### TO BE DONE:
Copy the listing verbatim, excluding any images found in it.

### COLLECTED MATERIAL:
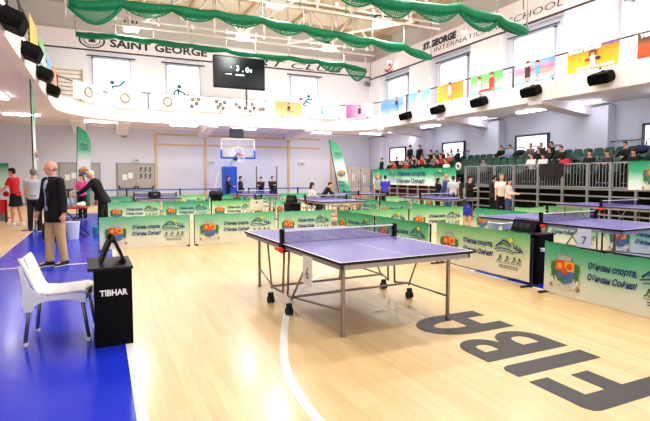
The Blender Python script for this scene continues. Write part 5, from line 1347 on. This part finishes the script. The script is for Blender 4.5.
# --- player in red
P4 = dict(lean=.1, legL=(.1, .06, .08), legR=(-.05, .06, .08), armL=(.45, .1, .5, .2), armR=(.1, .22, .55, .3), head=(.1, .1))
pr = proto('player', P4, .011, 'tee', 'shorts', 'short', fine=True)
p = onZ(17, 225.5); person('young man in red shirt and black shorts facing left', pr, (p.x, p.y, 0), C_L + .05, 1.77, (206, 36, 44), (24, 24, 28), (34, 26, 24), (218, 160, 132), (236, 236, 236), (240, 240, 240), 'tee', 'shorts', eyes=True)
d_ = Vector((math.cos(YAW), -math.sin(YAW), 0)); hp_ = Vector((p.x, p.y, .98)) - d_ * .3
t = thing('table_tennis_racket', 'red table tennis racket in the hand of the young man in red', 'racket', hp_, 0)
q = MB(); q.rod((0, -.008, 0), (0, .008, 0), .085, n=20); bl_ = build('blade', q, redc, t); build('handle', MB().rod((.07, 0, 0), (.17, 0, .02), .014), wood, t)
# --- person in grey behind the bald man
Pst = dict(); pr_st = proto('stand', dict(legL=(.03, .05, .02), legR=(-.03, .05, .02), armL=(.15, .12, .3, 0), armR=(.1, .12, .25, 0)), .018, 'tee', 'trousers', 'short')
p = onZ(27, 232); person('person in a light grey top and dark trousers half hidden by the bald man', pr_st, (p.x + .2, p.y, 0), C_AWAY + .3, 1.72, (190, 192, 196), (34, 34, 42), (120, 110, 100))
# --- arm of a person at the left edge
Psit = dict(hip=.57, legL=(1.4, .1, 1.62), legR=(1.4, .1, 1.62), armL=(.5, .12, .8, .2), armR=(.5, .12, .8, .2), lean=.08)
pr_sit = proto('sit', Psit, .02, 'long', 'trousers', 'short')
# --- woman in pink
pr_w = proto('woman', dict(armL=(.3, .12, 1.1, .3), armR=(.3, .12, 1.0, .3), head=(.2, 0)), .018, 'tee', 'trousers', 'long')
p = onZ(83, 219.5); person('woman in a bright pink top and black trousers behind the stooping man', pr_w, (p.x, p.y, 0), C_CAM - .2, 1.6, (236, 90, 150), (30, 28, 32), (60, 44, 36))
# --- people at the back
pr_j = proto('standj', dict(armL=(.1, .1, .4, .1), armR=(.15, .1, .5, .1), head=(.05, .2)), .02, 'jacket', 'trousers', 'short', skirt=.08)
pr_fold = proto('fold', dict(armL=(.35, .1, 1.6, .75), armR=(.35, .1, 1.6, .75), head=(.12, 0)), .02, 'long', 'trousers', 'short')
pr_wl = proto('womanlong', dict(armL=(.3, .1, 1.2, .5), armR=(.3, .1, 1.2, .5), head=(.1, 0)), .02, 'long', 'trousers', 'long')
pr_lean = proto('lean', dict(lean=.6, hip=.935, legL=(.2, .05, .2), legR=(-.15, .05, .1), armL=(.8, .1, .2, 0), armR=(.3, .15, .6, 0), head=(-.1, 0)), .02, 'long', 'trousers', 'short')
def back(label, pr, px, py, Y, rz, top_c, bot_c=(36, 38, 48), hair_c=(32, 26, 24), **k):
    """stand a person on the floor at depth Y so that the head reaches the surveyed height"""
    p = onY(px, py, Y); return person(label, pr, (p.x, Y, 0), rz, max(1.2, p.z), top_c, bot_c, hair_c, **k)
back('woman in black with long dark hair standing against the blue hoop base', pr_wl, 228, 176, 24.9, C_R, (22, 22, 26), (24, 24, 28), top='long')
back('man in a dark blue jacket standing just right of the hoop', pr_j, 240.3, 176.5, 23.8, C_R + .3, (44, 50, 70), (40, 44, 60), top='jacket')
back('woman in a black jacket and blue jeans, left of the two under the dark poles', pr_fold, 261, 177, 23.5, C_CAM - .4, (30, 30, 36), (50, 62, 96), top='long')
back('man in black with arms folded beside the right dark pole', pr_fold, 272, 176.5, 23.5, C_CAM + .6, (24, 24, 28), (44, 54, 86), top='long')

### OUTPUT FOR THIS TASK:
The Blender Python script for this scene continues. Write part 5, from line 1347 on. This part finishes the script. The script is for Blender 4.5.
# --- player in red
P4 = dict(lean=.1, legL=(.1, .06, .08), legR=(-.05, .06, .08), armL=(.45, .1, .5, .2), armR=(.1, .22, .55, .3), head=(.1, .1))
pr = proto('player', P4, .011, 'tee', 'shorts', 'short', fine=True)
p = onZ(17, 225.5); person('young man in red shirt and black shorts facing left', pr, (p.x, p.y, 0), C_L + .05, 1.77, (206, 36, 44), (24, 24, 28), (34, 26, 24), (218, 160, 132), (236, 236, 236), (240, 240, 240), 'tee', 'shorts', eyes=True)
d_ = Vector((math.cos(YAW), -math.sin(YAW), 0)); hp_ = Vector((p.x, p.y, .98)) - d_ * .3
t = thing('table_tennis_racket', 'red table tennis racket in the hand of the young man in red', 'racket', hp_, 0)
q = MB(); q.rod((0, -.008, 0), (0, .008, 0), .085, n=20); bl_ = build('blade', q, redc, t); build('handle', MB().rod((.07, 0, 0), (.17, 0, .02), .014), wood, t)
# --- person in grey behind the bald man
Pst = dict(); pr_st = proto('stand', dict(legL=(.03, .05, .02), legR=(-.03, .05, .02), armL=(.15, .12, .3, 0), armR=(.1, .12, .25, 0)), .018, 'tee', 'trousers', 'short')
p = onZ(27, 232); person('person in a light grey top and dark trousers half hidden by the bald man', pr_st, (p.x + .2, p.y, 0), C_AWAY + .3, 1.72, (190, 192, 196), (34, 34, 42), (120, 110, 100))
# --- arm of a person at the left edge
Psit = dict(hip=.57, legL=(1.4, .1, 1.62), legR=(1.4, .1, 1.62), armL=(.5, .12, .8, .2), armR=(.5, .12, .8, .2), lean=.08)
pr_sit = proto('sit', Psit, .02, 'long', 'trousers', 'short')
# --- woman in pink
pr_w = proto('woman', dict(armL=(.3, .12, 1.1, .3), armR=(.3, .12, 1.0, .3), head=(.2, 0)), .018, 'tee', 'trousers', 'long')
p = onZ(83, 219.5); person('woman in a bright pink top and black trousers behind the stooping man', pr_w, (p.x, p.y, 0), C_CAM - .2, 1.6, (236, 90, 150), (30, 28, 32), (60, 44, 36))
# --- people at the back
pr_j = proto('standj', dict(armL=(.1, .1, .4, .1), armR=(.15, .1, .5, .1), head=(.05, .2)), .02, 'jacket', 'trousers', 'short', skirt=.08)
pr_fold = proto('fold', dict(armL=(.35, .1, 1.6, .75), armR=(.35, .1, 1.6, .75), head=(.12, 0)), .02, 'long', 'trousers', 'short')
pr_wl = proto('womanlong', dict(armL=(.3, .1, 1.2, .5), armR=(.3, .1, 1.2, .5), head=(.1, 0)), .02, 'long', 'trousers', 'long')
pr_lean = proto('lean', dict(lean=.6, hip=.935, legL=(.2, .05, .2), legR=(-.15, .05, .1), armL=(.8, .1, .2, 0), armR=(.3, .15, .6, 0), head=(-.1, 0)), .02, 'long', 'trousers', 'short')
def back(label, pr, px, py, Y, rz, top_c, bot_c=(36, 38, 48), hair_c=(32, 26, 24), **k):
    """stand a person on the floor at depth Y so that the head reaches the surveyed height"""
    p = onY(px, py, Y); return person(label, pr, (p.x, Y, 0), rz, max(1.2, p.z), top_c, bot_c, hair_c, **k)
back('woman in black with long dark hair standing against the blue hoop base', pr_wl, 228, 176, 24.9, C_R, (22, 22, 26), (24, 24, 28), top='long')
back('man in a dark blue jacket standing just right of the hoop', pr_j, 240.3, 176.5, 23.8, C_R + .3, (44, 50, 70), (40, 44, 60), top='jacket')
back('woman in a black jacket and blue jeans, left of the two under the dark poles', pr_fold, 261, 177, 23.5, C_CAM - .4, (30, 30, 36), (50, 62, 96), top='long')
back('man in black with arms folded beside the right dark pole', pr_fold, 272, 176.5, 23.5, C_CAM + .6, (24, 24, 28), (44, 54, 86), top='long')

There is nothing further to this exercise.